White House tours, which are self-guided, are typically scheduled through members of Congress. Visitors can request a tour through their representative up to six months in advance.

So, these kids come to town, they can't get the tour they scheduled through their member of Congress, and now they're not so happy with their member of Congress and the sequester. That means that member of Congress now has a problem with some of their constituents — and with the kinds of constituents who are likely to contact their member of Congress when their kid goes to Washington.

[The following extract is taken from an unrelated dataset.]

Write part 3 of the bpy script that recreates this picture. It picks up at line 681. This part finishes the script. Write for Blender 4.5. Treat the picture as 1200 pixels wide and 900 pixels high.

That's what makes the outrage over White House tours a bit gross. White House tours don't matter. They really don't. But the people they upset are the people who are in touch with members of Congress, and so all of a sudden Republicans are running and rushing to do something about it.

But those folks are going to be fine without their White House tour. You know who may not be fine? The jobless, who are seeing their unemployment checks cut by almost 10 percent. The pregnant mothers and young children getting fed through the Supplemental Nutrition Program for Women, Infants, and Children, which the Center on Budget and Policy Priorities estimates may serve as many as 775,000 fewer people due to the sequester. The 100,000 formerly homeless people that the Department of Housing and Urban Development estimates are in emergency shelters or other temporary housing arrangements and might be turned back onto the street.

No one on Fox is saying we'll dig into our pockets until no unemployed person, or no recently homeless person, has to suffer. Louie Gohmert isn't ending pay for Congress until the Supplemental Nutrition Program for Women and Children is made whole.

Some of the scariest political science research I've ever read comes from Princeton's Marty Gilens, who found that the political system is very responsive to the rich and utterly uninterested in the poor:

If Americans at different income levels agree on a policy, they are equally likely to get what they want. But what about the other half of the time? What happens when preferences across income levels diverge?

When preferences diverge, the views of the affluent make a big difference, while support among the middle class and the poor has almost no relationship to policy outcomes. Policies favored by 20 percent of affluent Americans, for example, have about a one-in-five chance of being adopted, while policies favored by 80 percent of affluent Americans are adopted about half the time. In contrast, the support or opposition of the poor or the middle class has no impact on a policy's prospects of being adopted.

There's been a lot made in D.C. about how the sequester hasn't really been a disaster, how most Americans aren't feeling it yet. Well, it all depends on who you ask. The folks losing unemployment checks don't tend to know their congressman. Their parents don't hold fundraisers. They don't come to D.C., and before they come to D.C., they don't get a congressional staffer on the phone and build a relationship. They're hurting, but not in a way that the political system actually sees.

The furor over the White House tours is an unusually vivid example of this grossly unequal responsiveness. The GOP doesn't want to ease the pain of the sequester so much as they want to ease the political pain of the sequester. Their great fear right now is that the sequester will hurt someone who the political system will listen to. Defense contractors, for instance – that's why they're trying so hard to give the Pentagon more flexibility and more money before the contracts start dropping. The people who go on White House tours – that's why they want the White House reopened.

There's bargaining power in upholding the convenient political fiction that we can make these cuts and no one will really hurt, because government spending is just wasteful and unnecessary. But they way they're doing it isn't to make it so nobody hurts. It's by trying to ease the pain among those who's hurt would actually be noticed in Washington, and who might be able to do something about it. As such, the minor inconveniences of the politically powerful have become a national crisis, even as some of the politically powerless are losing not just a White House tour, but the very roof over their heads.